Task instructions — Copy out every line exactly, passing over the pictures.
* Begin *
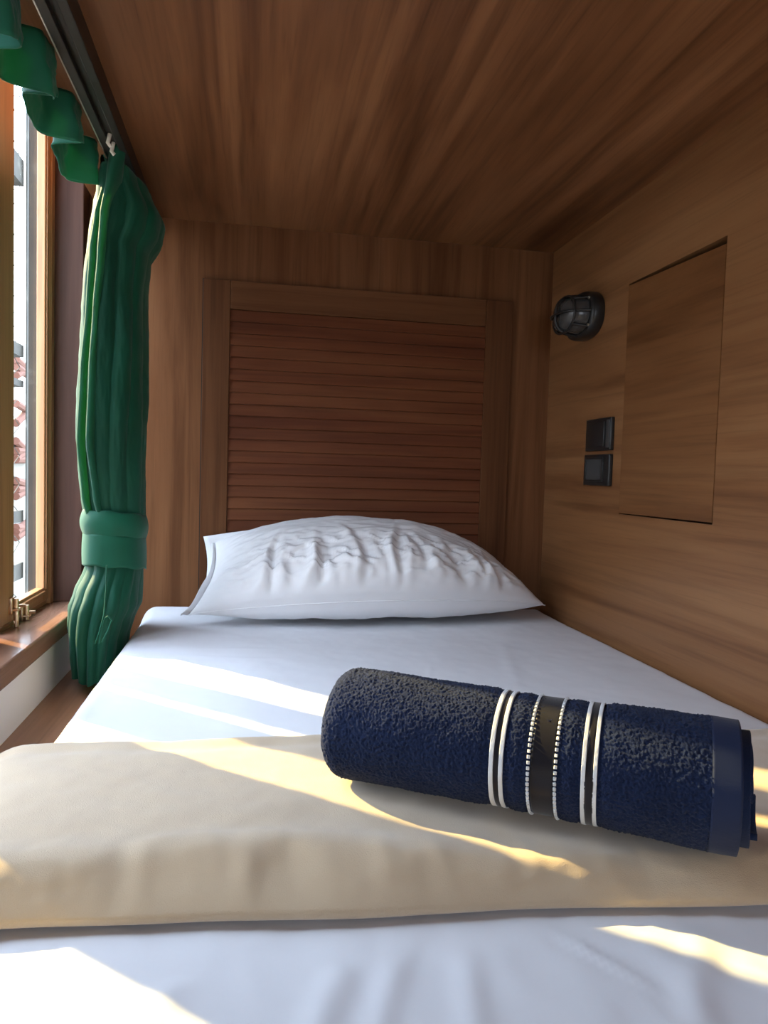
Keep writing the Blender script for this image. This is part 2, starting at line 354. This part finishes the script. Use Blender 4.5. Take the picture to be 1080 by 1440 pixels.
# ------------------------------------------------------------------ pillow
def pillow():
    root = tag(empty('pillow'), 'plump creased white pillow leaning on the louvred panel', 'pillow')
    # corners (seam): front-left, front-right, back-left, back-right
    FL, FR = Vector((-.127,1.500,-.300)), Vector((.655,1.505,-.285))
    BL, BR = Vector((-.085,1.632,-.165)), Vector((.585,1.635,-.205))
    n_dir = Vector((0,-.62,.78))
    N, Mv = 150, 90
    def mid(u, v):
        a = lerp(FL, FR, u); b_ = lerp(BL, BR, u); p = lerp(a, b_, v)
        bow = 1-(2*u-1)**2
        p = p + Vector((0, -.086, .035))*(bow**.8)*(1-v)**1.0        # front seam bows out and up
        p = p + Vector((0, .012, .055))*(bow**.9)*v                  # back seam crowns
        # side seams curve inwards
        s = 1-(2*v-1)**2
        p.x += .022*s*(1 if u < .5 else -1)*abs(2*u-1)**3
        return p
    rnd = random.Random(3)
    wr = []
    for k in range(30):                                              # puckers rising from the front seam
        u0 = .14 + .70*rnd.random(); wr.append((u0, rnd.uniform(-.35, .35), rnd.uniform(.25,.75), rnd.uniform(.008,.017), rnd.uniform(.003,.0068)))
    wr += [(.17,.25,.6,.016,.009), (.235,-.1,.6,.018,.010), (.30,.3,.7,.016,.009), (.44,-.3,.7,.014,.010), (.52,.35,.75,.013,.009), (.70,-.25,.62,.02,.010), (.80,-.35,.5,.02,.006)]
    def side(sgn):
        vs = []
        for i in range(N+1):
            u = i/N
            for j in range(Mv+1):
                v = j/Mv
                uu, vv = 2*u-1, 2*v-1
                th = (max(0, 1-abs(uu)**2.6)**.62)*(max(0, 1-abs(vv)**2.4)**.55)
                p = mid(u, v)
                T = .092 if sgn > 0 else .085
                d = n_dir if sgn > 0 else Vector((0,.10,-.995))
                h = T*th
                if sgn > 0:
                    wv = 0
                    for (u0, sl, ln, wd, amp) in wr:
                        c = u0 + sl*.16*v + .01*math.sin(v*9+u0*40)
                        wv += amp*math.exp(-((u-c)/wd)**2)*sstep(0,.10,v)*(1-sstep(ln*.45, ln, v))
                        wv -= .5*amp*math.exp(-((u-c-wd*1.6)/wd)**2)*sstep(0,.10,v)*(1-sstep(ln*.45, ln, v))
                    h += wv*min(1, th*1.6)
                    rz = (1-abs(fn(u*13+v*3+.4*fn(u*6,v*6,1), v*4.5, 5.5, 2)))**7; zone = sstep(.02,.12,v)*(1-sstep(.30,.62,v))
                    h += (.006*fn(u*5, v*4, 2.2) + .0075*rz*zone)*min(1, th*1.5)
                else:
                    h += .004*fn(u*8, v*4, 9.2)*th
                q = p + d*h
                q.z = max(q.z, MT+.0025 if q.x > -.1 else MT+.006); q.y = min(q.y, D-.018)
                vs.append(q)
        return vs
    n = (N+1)*(Mv+1)
    top, bot = side(1), side(-1)
    F = grid_faces(N+1, Mv+1); F2 = [tuple(n+i for i in f[::-1]) for f in F]
    o = link_mesh('pillowcase', top+bot, F+F2, m_pillow, root)
    me = o.data; bm = bmesh.new(); bm.from_mesh(me); bmesh.ops.remove_doubles(bm, verts=bm.verts, dist=.0004)
    bmesh.ops.recalc_face_normals(bm, faces=bm.faces); bm.to_mesh(me); bm.free()
    # seam cord along the front edge
    mb = MB(); pts = [mid(i/60, 0.0) + Vector((0,-.0006,0)) for i in range(61)]
    for p in pts: p.z = max(p.z, MT+.004)
    mb.tube(pts, .0013, 6); mb.build('seam', m_pillow, root, smooth=60)
    # open end of the case: a loose cuff of cloth past the left edge of the filling
    def cuff(off, bend):
        vs = []
        for i in range(9):
            t_ = i/8
            for j in range(31):
                v = j/30
                p = mid(0, v)
                dirx = Vector((-1, -.25, .1)).normalized()
                q = p + dirx*(.002 - .0)*t_ + Vector((-.012*t_*(1-v*.8), -.006*t_, off + bend*t_*math.sin(v*math.pi)))
                q.z += .004*math.sin(v*14+t_*3)*t_
                q.z = max(q.z, MT+.005); q.y = min(q.y, D-.020)
                vs.append(q)
        return vs, grid_faces(9, 31)
    vs, F = cuff(.001, .006); o1 = link_mesh('open_cuff', vs, F, m_pillow, root)
    vs, F = cuff(-.001, -.006); o2 = link_mesh('open_cuff', vs, F, m_pillow, root)
    for o in (o1, o2):
        md = o.modifiers.new('thick', 'SOLIDIFY'); md.thickness = .0012
    # back corner of the case standing up against the panel
    P0, P1, P2, P3 = Vector((-.108,1.636,-.150)), Vector((.07,1.630,-.122)), Vector((-.100,1.622,-.255)), Vector((.06,1.60,-.22))
    vs = []
    for i in range(15):
        for j in range(11):
            s, t_ = i/14, j/10
            q = lerp(lerp(P0, P1, s), lerp(P2, P3, s), t_)
            q.y += .004*math.sin(s*7+t_*4); q.x += .006*math.sin(t_*math.pi)*(1-s)
            vs.append(q)
    o = link_mesh('case_corner', vs, grid_faces(15, 11), m_pillow, root)
    md = o.modifiers.new('thick', 'SOLIDIFY'); md.thickness = .0015
pillow()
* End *
The reply —
Keep writing the Blender script for this image. This is part 2, starting at line 354. This part finishes the script. Use Blender 4.5. Take the picture to be 1080 by 1440 pixels.
# ------------------------------------------------------------------ pillow
def pillow():
    root = tag(empty('pillow'), 'plump creased white pillow leaning on the louvred panel', 'pillow')
    # corners (seam): front-left, front-right, back-left, back-right
    FL, FR = Vector((-.127,1.500,-.300)), Vector((.655,1.505,-.285))
    BL, BR = Vector((-.085,1.632,-.165)), Vector((.585,1.635,-.205))
    n_dir = Vector((0,-.62,.78))
    N, Mv = 150, 90
    def mid(u, v):
        a = lerp(FL, FR, u); b_ = lerp(BL, BR, u); p = lerp(a, b_, v)
        bow = 1-(2*u-1)**2
        p = p + Vector((0, -.086, .035))*(bow**.8)*(1-v)**1.0        # front seam bows out and up
        p = p + Vector((0, .012, .055))*(bow**.9)*v                  # back seam crowns
        # side seams curve inwards
        s = 1-(2*v-1)**2
        p.x += .022*s*(1 if u < .5 else -1)*abs(2*u-1)**3
        return p
    rnd = random.Random(3)
    wr = []
    for k in range(30):                                              # puckers rising from the front seam
        u0 = .14 + .70*rnd.random(); wr.append((u0, rnd.uniform(-.35, .35), rnd.uniform(.25,.75), rnd.uniform(.008,.017), rnd.uniform(.003,.0068)))
    wr += [(.17,.25,.6,.016,.009), (.235,-.1,.6,.018,.010), (.30,.3,.7,.016,.009), (.44,-.3,.7,.014,.010), (.52,.35,.75,.013,.009), (.70,-.25,.62,.02,.010), (.80,-.35,.5,.02,.006)]
    def side(sgn):
        vs = []
        for i in range(N+1):
            u = i/N
            for j in range(Mv+1):
                v = j/Mv
                uu, vv = 2*u-1, 2*v-1
                th = (max(0, 1-abs(uu)**2.6)**.62)*(max(0, 1-abs(vv)**2.4)**.55)
                p = mid(u, v)
                T = .092 if sgn > 0 else .085
                d = n_dir if sgn > 0 else Vector((0,.10,-.995))
                h = T*th
                if sgn > 0:
                    wv = 0
                    for (u0, sl, ln, wd, amp) in wr:
                        c = u0 + sl*.16*v + .01*math.sin(v*9+u0*40)
                        wv += amp*math.exp(-((u-c)/wd)**2)*sstep(0,.10,v)*(1-sstep(ln*.45, ln, v))
                        wv -= .5*amp*math.exp(-((u-c-wd*1.6)/wd)**2)*sstep(0,.10,v)*(1-sstep(ln*.45, ln, v))
                    h += wv*min(1, th*1.6)
                    rz = (1-abs(fn(u*13+v*3+.4*fn(u*6,v*6,1), v*4.5, 5.5, 2)))**7; zone = sstep(.02,.12,v)*(1-sstep(.30,.62,v))
                    h += (.006*fn(u*5, v*4, 2.2) + .0075*rz*zone)*min(1, th*1.5)
                else:
                    h += .004*fn(u*8, v*4, 9.2)*th
                q = p + d*h
                q.z = max(q.z, MT+.0025 if q.x > -.1 else MT+.006); q.y = min(q.y, D-.018)
                vs.append(q)
        return vs
    n = (N+1)*(Mv+1)
    top, bot = side(1), side(-1)
    F = grid_faces(N+1, Mv+1); F2 = [tuple(n+i for i in f[::-1]) for f in F]
    o = link_mesh('pillowcase', top+bot, F+F2, m_pillow, root)
    me = o.data; bm = bmesh.new(); bm.from_mesh(me); bmesh.ops.remove_doubles(bm, verts=bm.verts, dist=.0004)
    bmesh.ops.recalc_face_normals(bm, faces=bm.faces); bm.to_mesh(me); bm.free()
    # seam cord along the front edge
    mb = MB(); pts = [mid(i/60, 0.0) + Vector((0,-.0006,0)) for i in range(61)]
    for p in pts: p.z = max(p.z, MT+.004)
    mb.tube(pts, .0013, 6); mb.build('seam', m_pillow, root, smooth=60)
    # open end of the case: a loose cuff of cloth past the left edge of the filling
    def cuff(off, bend):
        vs = []
        for i in range(9):
            t_ = i/8
            for j in range(31):
                v = j/30
                p = mid(0, v)
                dirx = Vector((-1, -.25, .1)).normalized()
                q = p + dirx*(.002 - .0)*t_ + Vector((-.012*t_*(1-v*.8), -.006*t_, off + bend*t_*math.sin(v*math.pi)))
                q.z += .004*math.sin(v*14+t_*3)*t_
                q.z = max(q.z, MT+.005); q.y = min(q.y, D-.020)
                vs.append(q)
        return vs, grid_faces(9, 31)
    vs, F = cuff(.001, .006); o1 = link_mesh('open_cuff', vs, F, m_pillow, root)
    vs, F = cuff(-.001, -.006); o2 = link_mesh('open_cuff', vs, F, m_pillow, root)
    for o in (o1, o2):
        md = o.modifiers.new('thick', 'SOLIDIFY'); md.thickness = .0012
    # back corner of the case standing up against the panel
    P0, P1, P2, P3 = Vector((-.108,1.636,-.150)), Vector((.07,1.630,-.122)), Vector((-.100,1.622,-.255)), Vector((.06,1.60,-.22))
    vs = []
    for i in range(15):
        for j in range(11):
            s, t_ = i/14, j/10
            q = lerp(lerp(P0, P1, s), lerp(P2, P3, s), t_)
            q.y += .004*math.sin(s*7+t_*4); q.x += .006*math.sin(t_*math.pi)*(1-s)
            vs.append(q)
    o = link_mesh('case_corner', vs, grid_faces(15, 11), m_pillow, root)
    md = o.modifiers.new('thick', 'SOLIDIFY'); md.thickness = .0015
pillow()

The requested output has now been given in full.